▶ _Dataset extract_
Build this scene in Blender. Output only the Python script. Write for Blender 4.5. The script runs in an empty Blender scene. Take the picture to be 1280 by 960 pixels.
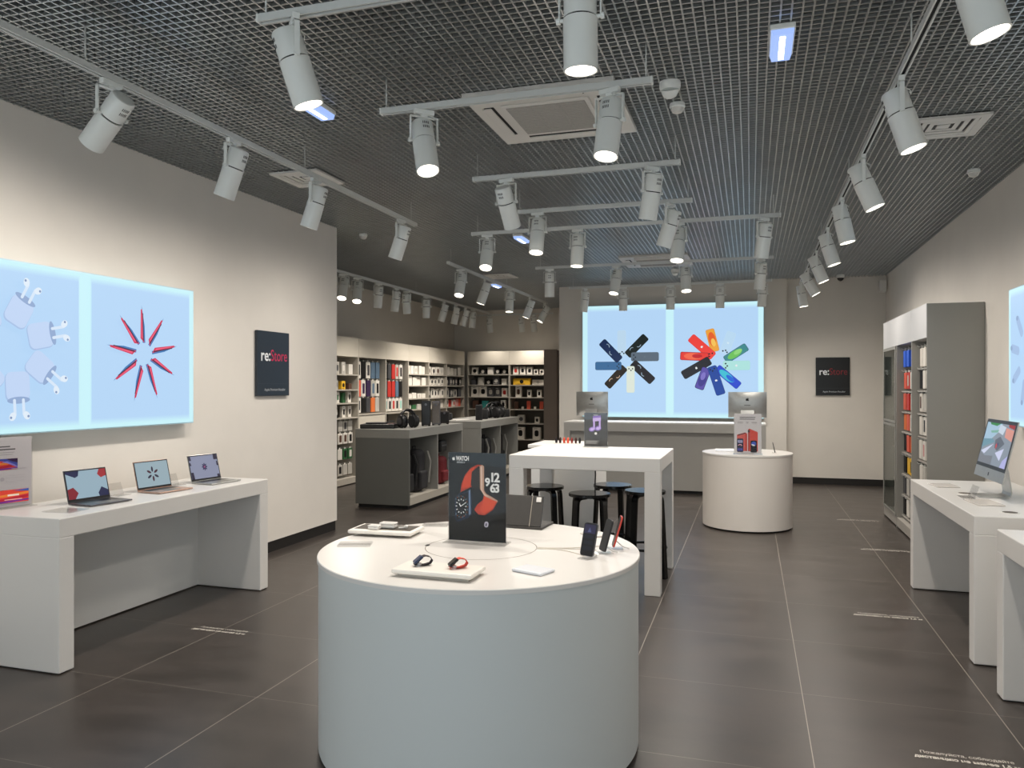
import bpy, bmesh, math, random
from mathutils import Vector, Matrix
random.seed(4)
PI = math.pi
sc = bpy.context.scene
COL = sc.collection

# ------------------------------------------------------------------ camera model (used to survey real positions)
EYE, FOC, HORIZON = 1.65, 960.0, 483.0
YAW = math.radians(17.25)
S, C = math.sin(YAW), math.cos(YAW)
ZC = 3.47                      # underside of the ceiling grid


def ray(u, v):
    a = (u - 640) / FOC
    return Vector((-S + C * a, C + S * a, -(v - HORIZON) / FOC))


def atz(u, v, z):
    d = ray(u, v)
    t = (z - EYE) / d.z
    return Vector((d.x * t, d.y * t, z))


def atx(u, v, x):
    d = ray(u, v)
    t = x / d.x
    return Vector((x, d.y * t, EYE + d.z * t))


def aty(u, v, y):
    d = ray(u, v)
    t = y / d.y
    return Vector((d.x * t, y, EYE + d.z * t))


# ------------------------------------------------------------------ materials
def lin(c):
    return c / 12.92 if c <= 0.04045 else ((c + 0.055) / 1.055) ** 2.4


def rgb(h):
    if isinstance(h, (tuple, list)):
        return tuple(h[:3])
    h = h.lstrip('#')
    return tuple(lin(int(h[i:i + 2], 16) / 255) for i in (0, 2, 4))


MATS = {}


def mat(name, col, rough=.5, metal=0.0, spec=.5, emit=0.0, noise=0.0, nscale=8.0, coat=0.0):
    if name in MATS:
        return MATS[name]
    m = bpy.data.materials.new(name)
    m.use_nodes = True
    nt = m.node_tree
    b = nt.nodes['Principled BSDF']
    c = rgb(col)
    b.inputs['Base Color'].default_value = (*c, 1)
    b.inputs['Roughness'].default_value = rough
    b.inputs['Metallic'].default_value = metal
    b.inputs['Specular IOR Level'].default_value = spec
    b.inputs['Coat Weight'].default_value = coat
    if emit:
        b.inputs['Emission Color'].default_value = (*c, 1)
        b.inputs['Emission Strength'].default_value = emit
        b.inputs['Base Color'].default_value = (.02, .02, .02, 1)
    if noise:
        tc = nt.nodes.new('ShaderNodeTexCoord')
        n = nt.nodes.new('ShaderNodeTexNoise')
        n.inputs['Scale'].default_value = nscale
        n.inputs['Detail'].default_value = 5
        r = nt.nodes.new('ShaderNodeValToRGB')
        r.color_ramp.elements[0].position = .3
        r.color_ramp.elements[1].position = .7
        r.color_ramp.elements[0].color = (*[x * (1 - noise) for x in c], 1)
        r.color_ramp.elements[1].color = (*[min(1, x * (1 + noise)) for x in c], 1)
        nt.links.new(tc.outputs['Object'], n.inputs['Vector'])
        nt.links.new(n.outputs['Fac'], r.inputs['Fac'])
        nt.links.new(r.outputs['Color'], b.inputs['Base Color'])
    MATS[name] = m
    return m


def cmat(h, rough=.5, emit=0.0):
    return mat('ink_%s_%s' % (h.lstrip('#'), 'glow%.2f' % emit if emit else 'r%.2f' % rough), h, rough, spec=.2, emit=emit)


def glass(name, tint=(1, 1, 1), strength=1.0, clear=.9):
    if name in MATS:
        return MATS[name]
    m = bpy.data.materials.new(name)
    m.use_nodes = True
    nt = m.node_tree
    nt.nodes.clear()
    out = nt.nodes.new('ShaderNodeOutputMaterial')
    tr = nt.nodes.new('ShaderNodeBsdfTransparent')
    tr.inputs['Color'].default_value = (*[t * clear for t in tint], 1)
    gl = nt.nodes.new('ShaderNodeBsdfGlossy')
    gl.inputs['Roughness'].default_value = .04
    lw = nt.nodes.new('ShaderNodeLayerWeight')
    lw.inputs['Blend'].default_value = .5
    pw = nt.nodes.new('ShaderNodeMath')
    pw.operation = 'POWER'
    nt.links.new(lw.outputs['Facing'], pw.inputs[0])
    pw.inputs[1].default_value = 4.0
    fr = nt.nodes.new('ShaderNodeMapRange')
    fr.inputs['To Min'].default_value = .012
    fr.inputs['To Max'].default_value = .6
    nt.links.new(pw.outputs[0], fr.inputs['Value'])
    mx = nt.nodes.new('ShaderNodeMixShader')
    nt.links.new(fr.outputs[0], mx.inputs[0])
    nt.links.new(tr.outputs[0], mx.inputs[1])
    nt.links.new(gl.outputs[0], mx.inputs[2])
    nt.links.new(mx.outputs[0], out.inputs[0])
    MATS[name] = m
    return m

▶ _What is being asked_
Images should not appear in the copy; retype the listing above exactly.

▶ _Exercise result_
Build this scene in Blender. Output only the Python script. Write for Blender 4.5. The script runs in an empty Blender scene. Take the picture to be 1280 by 960 pixels.
import bpy, bmesh, math, random
from mathutils import Vector, Matrix
random.seed(4)
PI = math.pi
sc = bpy.context.scene
COL = sc.collection

# ------------------------------------------------------------------ camera model (used to survey real positions)
EYE, FOC, HORIZON = 1.65, 960.0, 483.0
YAW = math.radians(17.25)
S, C = math.sin(YAW), math.cos(YAW)
ZC = 3.47                      # underside of the ceiling grid


def ray(u, v):
    a = (u - 640) / FOC
    return Vector((-S + C * a, C + S * a, -(v - HORIZON) / FOC))


def atz(u, v, z):
    d = ray(u, v)
    t = (z - EYE) / d.z
    return Vector((d.x * t, d.y * t, z))


def atx(u, v, x):
    d = ray(u, v)
    t = x / d.x
    return Vector((x, d.y * t, EYE + d.z * t))


def aty(u, v, y):
    d = ray(u, v)
    t = y / d.y
    return Vector((d.x * t, y, EYE + d.z * t))


# ------------------------------------------------------------------ materials
def lin(c):
    return c / 12.92 if c <= 0.04045 else ((c + 0.055) / 1.055) ** 2.4


def rgb(h):
    if isinstance(h, (tuple, list)):
        return tuple(h[:3])
    h = h.lstrip('#')
    return tuple(lin(int(h[i:i + 2], 16) / 255) for i in (0, 2, 4))


MATS = {}


def mat(name, col, rough=.5, metal=0.0, spec=.5, emit=0.0, noise=0.0, nscale=8.0, coat=0.0):
    if name in MATS:
        return MATS[name]
    m = bpy.data.materials.new(name)
    m.use_nodes = True
    nt = m.node_tree
    b = nt.nodes['Principled BSDF']
    c = rgb(col)
    b.inputs['Base Color'].default_value = (*c, 1)
    b.inputs['Roughness'].default_value = rough
    b.inputs['Metallic'].default_value = metal
    b.inputs['Specular IOR Level'].default_value = spec
    b.inputs['Coat Weight'].default_value = coat
    if emit:
        b.inputs['Emission Color'].default_value = (*c, 1)
        b.inputs['Emission Strength'].default_value = emit
        b.inputs['Base Color'].default_value = (.02, .02, .02, 1)
    if noise:
        tc = nt.nodes.new('ShaderNodeTexCoord')
        n = nt.nodes.new('ShaderNodeTexNoise')
        n.inputs['Scale'].default_value = nscale
        n.inputs['Detail'].default_value = 5
        r = nt.nodes.new('ShaderNodeValToRGB')
        r.color_ramp.elements[0].position = .3
        r.color_ramp.elements[1].position = .7
        r.color_ramp.elements[0].color = (*[x * (1 - noise) for x in c], 1)
        r.color_ramp.elements[1].color = (*[min(1, x * (1 + noise)) for x in c], 1)
        nt.links.new(tc.outputs['Object'], n.inputs['Vector'])
        nt.links.new(n.outputs['Fac'], r.inputs['Fac'])
        nt.links.new(r.outputs['Color'], b.inputs['Base Color'])
    MATS[name] = m
    return m


def cmat(h, rough=.5, emit=0.0):
    return mat('ink_%s_%s' % (h.lstrip('#'), 'glow%.2f' % emit if emit else 'r%.2f' % rough), h, rough, spec=.2, emit=emit)


def glass(name, tint=(1, 1, 1), strength=1.0, clear=.9):
    if name in MATS:
        return MATS[name]
    m = bpy.data.materials.new(name)
    m.use_nodes = True
    nt = m.node_tree
    nt.nodes.clear()
    out = nt.nodes.new('ShaderNodeOutputMaterial')
    tr = nt.nodes.new('ShaderNodeBsdfTransparent')
    tr.inputs['Color'].default_value = (*[t * clear for t in tint], 1)
    gl = nt.nodes.new('ShaderNodeBsdfGlossy')
    gl.inputs['Roughness'].default_value = .04
    lw = nt.nodes.new('ShaderNodeLayerWeight')
    lw.inputs['Blend'].default_value = .5
    pw = nt.nodes.new('ShaderNodeMath')
    pw.operation = 'POWER'
    nt.links.new(lw.outputs['Facing'], pw.inputs[0])
    pw.inputs[1].default_value = 4.0
    fr = nt.nodes.new('ShaderNodeMapRange')
    fr.inputs['To Min'].default_value = .012
    fr.inputs['To Max'].default_value = .6
    nt.links.new(pw.outputs[0], fr.inputs['Value'])
    mx = nt.nodes.new('ShaderNodeMixShader')
    nt.links.new(fr.outputs[0], mx.inputs[0])
    nt.links.new(tr.outputs[0], mx.inputs[1])
    nt.links.new(gl.outputs[0], mx.inputs[2])
    nt.links.new(mx.outputs[0], out.inputs[0])
    MATS[name] = m
    return m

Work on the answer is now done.